Exercise instructions
Copy the lines of the data below exactly, starting at the first and stopping after the line that contains "sin, cos = math.sin, math.cos"; include no pictures.

Given data
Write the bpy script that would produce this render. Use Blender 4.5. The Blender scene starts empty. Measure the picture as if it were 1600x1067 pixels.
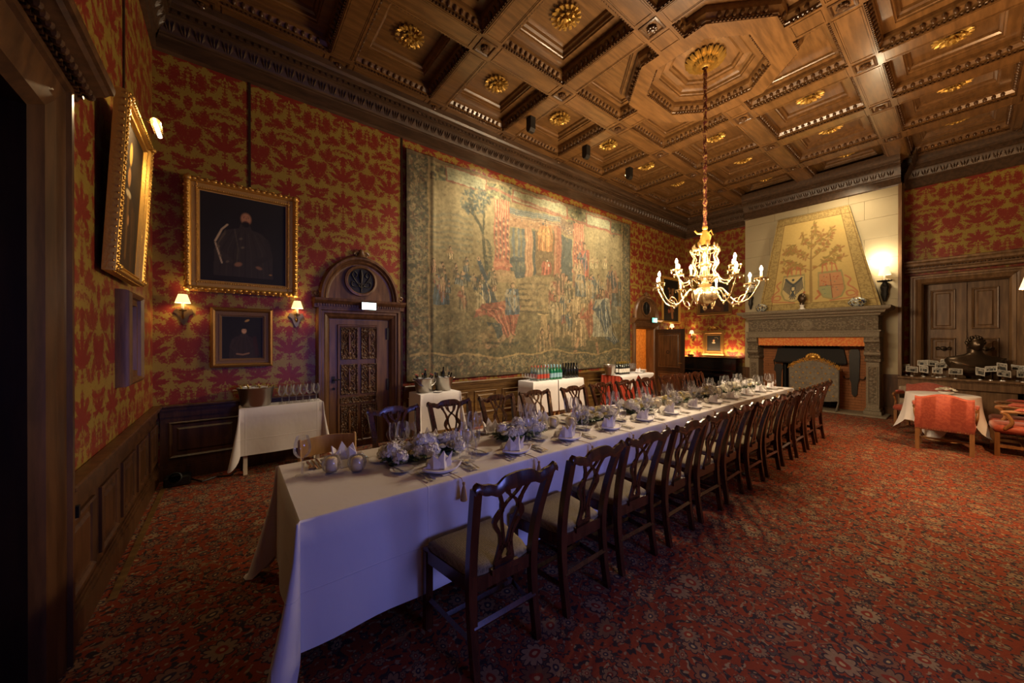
import bpy, bmesh, math, random
import numpy as np
from mathutils import Vector, Matrix
PI = math.pi
rnd = random.Random(7)
C = bpy.context.scene.collection
scene = bpy.context.scene
sin, cos = math.sin, math.cos

# ---------------------------------------------------------------- camera, world, lights, exposure
cam_data = bpy.data.cameras.new('camera'); cam = bpy.data.objects.new('camera', cam_data); C.objects.link(cam)
cam_data.sensor_width = 36; cam_data.lens = 558.05 / 1600 * 36; cam_data.clip_start = .02
cam.location = (0, 0, 1.6); cam.rotation_euler = (math.radians(90 - .118), 0, math.radians(51.84 - 90))
scene.camera = cam
vs = scene.view_settings
vs.view_transform = 'Standard'; vs.look = 'None'; vs.gamma = 1; vs.use_curve_mapping = False; vs.exposure = 0.87
cy = scene.cycles
cy.max_bounces = 7; cy.diffuse_bounces = 3; cy.glossy_bounces = 3; cy.transmission_bounces = 4
cy.transparent_max_bounces = 32; cy.sample_clamp_indirect = 3.0; cy.caustics_reflective = False; cy.caustics_refractive = False
cy.use_denoising = True; cy.use_light_tree = True
world = bpy.data.worlds.new('dusk'); scene.world = world; world.use_nodes = True
world.node_tree.nodes['Background'].inputs[0].default_value = (.10, .16, .5, 1)
world.node_tree.nodes['Background'].inputs[1].default_value = .5

WARM = (1, .75, .47)
def light(name, kind, loc, power, col=WARM, size=.03, target=None, spot=None, blend=.6, shape=None):
    l = bpy.data.lights.new(name, kind); l.energy = power; l.color = col
    if kind == 'AREA':
        l.shape = 'RECTANGLE' if shape else 'SQUARE'; l.size = size if not shape else shape[0]
        if shape: l.size_y = shape[1]
    else: l.shadow_soft_size = size
    if spot: l.spot_size = math.radians(spot); l.spot_blend = blend
    o = bpy.data.objects.new(name, l); C.objects.link(o); o.location = loc
    if target is not None:
        o.rotation_euler = (Vector(target) - Vector(loc)).to_track_quat('-Z', 'Y').to_euler()
    return o
# dusk daylight through the bay window behind the camera
wd_ = light('window_daylight', 'AREA', (1.95, -1.93, 1.15), 7.0, (.27, .30, 1), target=(2.0, 3, .8), shape=(1.3, .85)); wd_.data.spread = math.radians(80)
# spotlights fixed on the ceiling beams, aimed at the tapestry
for i, x in enumerate((4.13, 5.6, 7.08)):
    light('beam_spotlight', 'SPOT', (x, 4.62, 5.2), (230, 180, 180)[i], (1, .84, .62), .05, (x - (.35, -.1, -.1)[i], 5.6, 2.9), 100, .9)
# spotlight washing the chimney breast
light('breast_spotlight', 'SPOT', (10.2, 1.6, 5.2), 75, (1, .76, .46), .05, (11.1, 1.9, 3.5), 120, 1.0)
light('bracket_lamp_light', 'POINT', (10.98, 1.16, 3.36), 13, (1, .80, .52), .04)
LX, LY = 5.595, 2.43          # chandelier axis
BULB_W = 40.0

# ---------------------------------------------------------------- node helpers
NT = None
class S:
    def __init__(s, k): s.k = k
    def __add__(a, b): return mth('ADD', a, b)
    __radd__ = __add__
    def __sub__(a, b): return mth('SUBTRACT', a, b)
    def __rsub__(a, b): return mth('SUBTRACT', b, a)
    def __mul__(a, b): return mth('MULTIPLY', a, b)
    __rmul__ = __mul__
    def __truediv__(a, b): return mth('DIVIDE', a, b)
def ins(n, i, v):
    if v is None: return
    if isinstance(v, S): NT.links.new(v.k, n.inputs[i])
    else: n.inputs[i].default_value = v
def mth(op, a, b=None, c=None, clamp=False):
    n = NT.nodes.new('ShaderNodeMath'); n.operation = op; n.use_clamp = clamp
    ins(n, 0, a); ins(n, 1, b); ins(n, 2, c); return S(n.outputs[0])
def vm(op, a, b=None):
    n = NT.nodes.new('ShaderNodeVectorMath'); n.operation = op
    ins(n, 0, a); ins(n, 1, b); return S(n.outputs[1] if op in ('DOT_PRODUCT', 'LENGTH', 'DISTANCE') else n.outputs[0])
def comb(x, y, z=0.0):
    n = NT.nodes.new('ShaderNodeCombineXYZ'); ins(n, 0, x); ins(n, 1, y); ins(n, 2, z); return S(n.outputs[0])
def sep(v):
    n = NT.nodes.new('ShaderNodeSeparateXYZ'); ins(n, 0, v); return [S(o) for o in n.outputs]
def pos():
    return S(NT.nodes.new('ShaderNodeNewGeometry').outputs['Position'])
def objc():
    return S(NT.nodes.new('ShaderNodeTexCoord').outputs['Object'])
def noise(v, scale, detail=2.0, rough=.5):
    n = NT.nodes.new('ShaderNodeTexNoise'); ins(n, 'Vector', v); n.inputs['Scale'].default_value = scale
    n.inputs['Detail'].default_value = detail; n.inputs['Roughness'].default_value = rough; return S(n.outputs[0])
def voro(v, scale, feature='F1', rand=1.0, dim='2D'):
    n = NT.nodes.new('ShaderNodeTexVoronoi'); n.voronoi_dimensions = dim; n.feature = feature
    ins(n, 'Vector', v); n.inputs['Scale'].default_value = scale; n.inputs['Randomness'].default_value = rand
    return S(n.outputs['Distance']), S(n.outputs['Color']) if feature == 'F1' else None, S(n.outputs['Position']) if feature == 'F1' else None
def col4(c): return (c[0], c[1], c[2], 1) if len(c) == 3 else c
def mixc(f, a, b, blend='MIX'):
    n = NT.nodes.new('ShaderNodeMix'); n.data_type = 'RGBA'; n.blend_type = blend
    ins(n, 0, f); ins(n, 6, a if isinstance(a, S) else col4(a)); ins(n, 7, b if isinstance(b, S) else col4(b)); return S(n.outputs[2])
def sstep(v, a, b):
    n = NT.nodes.new('ShaderNodeMapRange'); n.interpolation_type = 'SMOOTHSTEP'
    ins(n, 0, v); n.inputs[1].default_value = a; n.inputs[2].default_value = b; return S(n.outputs[0])
def stretch(v, sc):
    return vm('MULTIPLY', v, sc)
MATS = {}
def mat(name, color=(.5, .5, .5), rough=.5, metal=0.0, fn=None, bump=None, bstr=.3, bdist=.01, spec=None, emis=None, estr=0, trans=0, sheen=0, coat=0, sss=0):
    """fn() may return a colour socket; bump() a height socket"""
    global NT
    m = bpy.data.materials.new(name); m.use_nodes = True; NT = m.node_tree
    p = NT.nodes['Principled BSDF']
    if fn:
        r = fn()
        if isinstance(r, tuple): c, rg = r; ins(p, 'Roughness', rg)
        else: c = r; p.inputs['Roughness'].default_value = rough
        ins(p, 'Base Color', c)
    else: p.inputs['Base Color'].default_value = col4(color); p.inputs['Roughness'].default_value = rough
    p.inputs['Metallic'].default_value = metal
    if spec is not None: p.inputs['Specular IOR Level'].default_value = spec
    if emis: p.inputs['Emission Color'].default_value = col4(emis); p.inputs['Emission Strength'].default_value = estr
    if trans: p.inputs['Transmission Weight'].default_value = trans
    if sheen: p.inputs['Sheen Weight'].default_value = sheen
    if coat: p.inputs['Coat Weight'].default_value = coat; p.inputs['Coat Roughness'].default_value = .15
    if bump:
        b = NT.nodes.new('ShaderNodeBump'); b.inputs['Strength'].default_value = bstr; b.inputs['Distance'].default_value = bdist
        ins(b, 'Height', bump()); NT.links.new(b.outputs[0], p.inputs['Normal'])
    MATS[name] = m; return m

def wood(name, dark, lightc, rough=.4, sc=(14, 14, 1.6), coat=0, world=False):
    def f():
        v = stretch(pos() if world else objc(), sc)
        n = noise(v, 1.6, 4, .6)
        return mixc(sstep(n, .3, .72), dark, lightc)
    return mat(name, fn=f, rough=rough, coat=coat)

# ---- damask: mirrored repeat of palmettes, crowns, tulips and scrolling leaves
def damask(axis):
    def f():
        P = sep(pos()); u = P[0] if axis == 'x' else P[1]; z = P[2]
        x = mth('PINGPONG', u + 3.4 + (.06 if axis == 'x' else .14), .34)
        y = mth('FLOORED_MODULO', z + (-.05), 1.255)
        q = comb(x, y)
        best = None
        def add(v):
            nonlocal best
            best = v if best is None else mth('MAXIMUM', best, v)
        def leaf(x0, y0, ang, ln, w):
            a = math.radians(ang); d = vm('SUBTRACT', q, (x0, y0, 0))
            s = vm('DOT_PRODUCT', d, (cos(a) / ln, sin(a) / ln, 0)); t = vm('DOT_PRODUCT', d, (-sin(a), cos(a), 0))
            b = mth('MULTIPLY', s * 4 * w, 1 - s)
            add(b - mth('ABSOLUTE', t))
        def fan(x0, y0, R, n, ax, half):
            a = math.radians(ax); d = vm('SUBTRACT', q, (x0, y0, 0))
            c = vm('DOT_PRODUCT', d, (cos(a), sin(a), 0)); s = vm('DOT_PRODUCT', d, (-sin(a), cos(a), 0))
            th = mth('ARCTAN2', s, c); pet = mth('ABSOLUTE', mth('COSINE', th * (n * 1.25))) * .74 + mth('ABSOLUTE', mth('COSINE', th * (n * 5.0))) * .26
            lim = 1.05 - mth('POWER', mth('ABSOLUTE', th) / math.radians(half), 5.0)
            add(mth('MULTIPLY', pet * (R * .66) + R * .34, lim) - vm('LENGTH', d))
        # palmette over a stem
        fan(0, 1.06, .20, 3.5, 90, 178); leaf(0, 1.06, -90, .46, .022)
        leaf(.015, .93, 12, .15, .05); leaf(.12, .90, -95, .10, .04)
        leaf(0, .66, 90, .15, .06)
        # winged crown
        leaf(.03, .64, 24, .21, .07); leaf(.13, .66, -12, .16, .05)
        # diagonal stem with a plume, column with hanging leaves
        leaf(.22, .78, 232, .24, .024); leaf(.20, .75, 82, .27, .07); leaf(.20, .76, 32, .17, .06); leaf(.33, .82, 215, .14, .04)
        leaf(.345, 1.04, 253, .26, .030); fan(.34, 1.08, .15, 3.0, 95, 140); leaf(.34, 1.17, 165, .18, .05)
        leaf(.34, .50, 90, .20, .05)
        # tulips and scrolling acanthus
        leaf(.20, .34, 92, .25, .065); leaf(.20, .35, 55, .20, .06); leaf(.19, .35, 130, .20, .055)
        leaf(.22, .36, -62, .25, .075); leaf(.23, .36, 206, .26, .04); leaf(.34, .18, 110, .18, .06)
        fan(0, .50, .19, 2.5, -90, 60)
        fan(0, .13, .24, 4.5, 90, 100); fan(.34, .10, .15, 3.0, 90, 105); leaf(0, .15, -90, .13, .03); leaf(.34, .12, -90, .12, .05); leaf(.17, .02, 62, .20, .05); leaf(.17, .02, 130, .16, .045)
        cr = vm('DISTANCE', q, (0, .26, 0)); cr = .020 - mth('ABSOLUTE', cr - .31)
        add(mth('MINIMUM', cr, .18 - x))
        vd = voro(q, 38)[0]; vd2 = voro(q, 84)[0]
        val = best + (vd - .52) * .062 + (vd2 - .4) * .026
        m = sstep(val, 0, .004)
        vein = mth('MULTIPLY', sstep(val, .015, .0175), 1 - sstep(val, .0195, .022))
        m = m - vein * .7
        w = noise(comb(u * 3, z * 40, 0), 12, 1)
        red = mixc(w, (.185, .020, .012), (.27, .038, .022)); gold = mixc(w, (.25, .17, .026), (.36, .25, .05))
        return mixc(m, gold, red)
    return f
mat('damask_x', fn=damask('x'), rough=.42, spec=.35)
mat('damask_y', fn=damask('y'), rough=.42, spec=.35)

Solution
Write the bpy script that would produce this render. Use Blender 4.5. The Blender scene starts empty. Measure the picture as if it were 1600x1067 pixels.
import bpy, bmesh, math, random
import numpy as np
from mathutils import Vector, Matrix
PI = math.pi
rnd = random.Random(7)
C = bpy.context.scene.collection
scene = bpy.context.scene
sin, cos = math.sin, math.cos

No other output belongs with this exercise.